Published July 5, 2014

Editorial by Greensboro News-Record, July 5, 2014.

The term “peace dividend” dates back to the end of the Cold War and suggests that nations will get an economic boost if they decrease spending on guns and other weapons of war. What’s poised to happen at Fort Bragg is the opposite of that.

The U.S. Army last week projected that under a worst-case scenario, Fort Bragg could lose as many as 16,000 soldiers and civilian employees by 2020. The Army further estimates that the Fayetteville region could lose more than 21,000 jobs, more than 40,000 residents and $11.3 million in annual sales tax receipts.

N.C. State economist Mike Walden calls the possible effects devastating, a billion-dollar hit to the regional economy that will look and feel like a recession. “There’s no way,” Walden said last week, “to paint this as good.”

For eastern North Carolina, that’s no peace dividend. It’s a peace fallout.

That Fort Bragg will lose some jobs should come as no surprise to anyone. As the Fayetteville Observer reports, Fort Bragg is home to about 10 percent of the U.S. Army. It’s the nation’s largest Army base and home to the Army’s airborne and special operations forces and the Army’s active duty and reserve commands. Units based there include the legendary 82nd Airborne Division and the Golden Knights parachute team.

Now that the United States has withdrawn armed forces from Iraq and is close to doing the same in Afghanistan, there’s no immediate need to keep the American military at its current levels. Because federal lawmakers constantly express concern about federal spending and deficits, it now makes fiscal sense to spend less money on defense. That’s exactly what the Army is proposing. Its latest report suggests that it will cut its active force by nearly half.

The Army report will test the political mettle of Sens. Richard Burr and Kay Hagan as well as the state’s representatives in Congress. All would do well to fight to keep as many soldiers and civilian employees at Fort Bragg as they can.

But there’s probably no total victory to be won in such a budget fight, as other federal lawmakers will engage in the same pitched political battles to protect bases in their home districts. The Army’s reduction-in-force plan isn’t targeting Fort Bragg alone.

A more realistic battle plan is underway, however. The Fayetteville Regional Chamber already had put together a coalition to address the potential loss of an Air Force Reserve unit at the base. Now the group will make the transition to addressing the long-term future of Fort Bragg, as the military makes up about 20 percent of the workforce in Cumberland County. The group pledges to be vocal and visible during a public comment period in August.
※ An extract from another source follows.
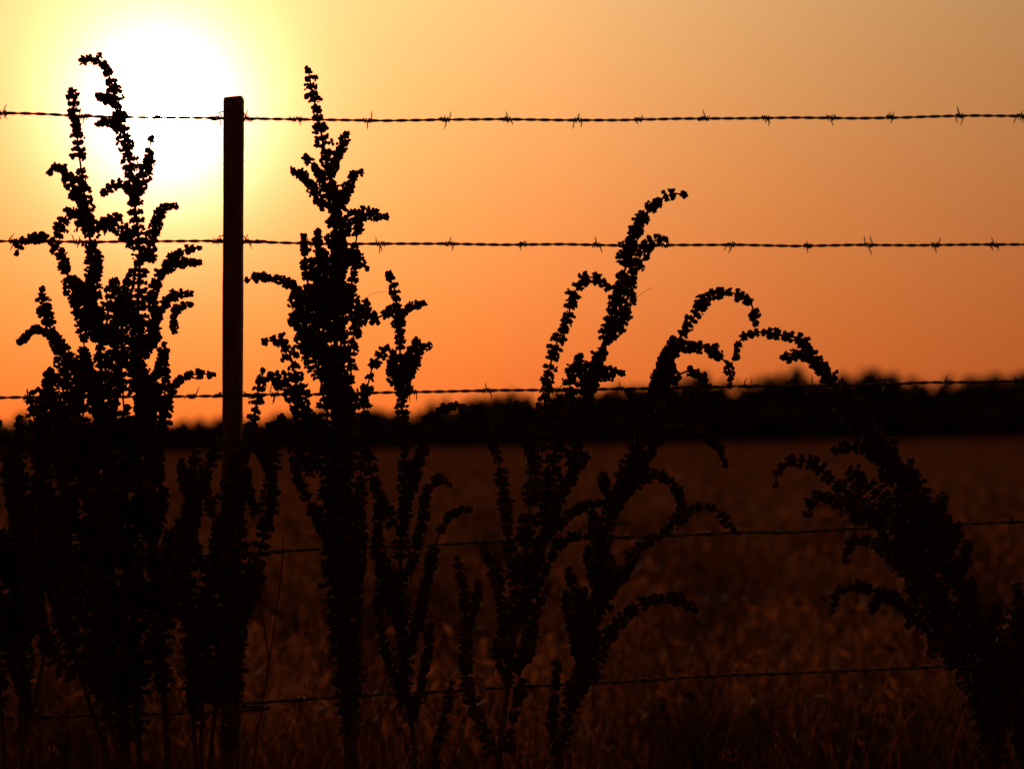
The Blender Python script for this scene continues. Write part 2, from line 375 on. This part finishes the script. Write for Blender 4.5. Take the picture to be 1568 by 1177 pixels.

The chamber also is working to diversify the region’s economy — a long-overdue step for a part of the state long dependent on the military. The UNC system already is aggressively recruiting active duty troops and veterans. The state’s university and community college systems will have to step up with retraining programs and other educational benefits if thousands of former soldiers and defense workers find themselves out of work.

State lawmakers will have to step up, too, with unemployment and educational benefits for laid-off workers and some kind of economic stimulus for the region. Local schools and governments will feel the pain and need help.

The Fayetteville area has long supported the nation’s military. It soon might be time for the rest of us to help support Fayetteville.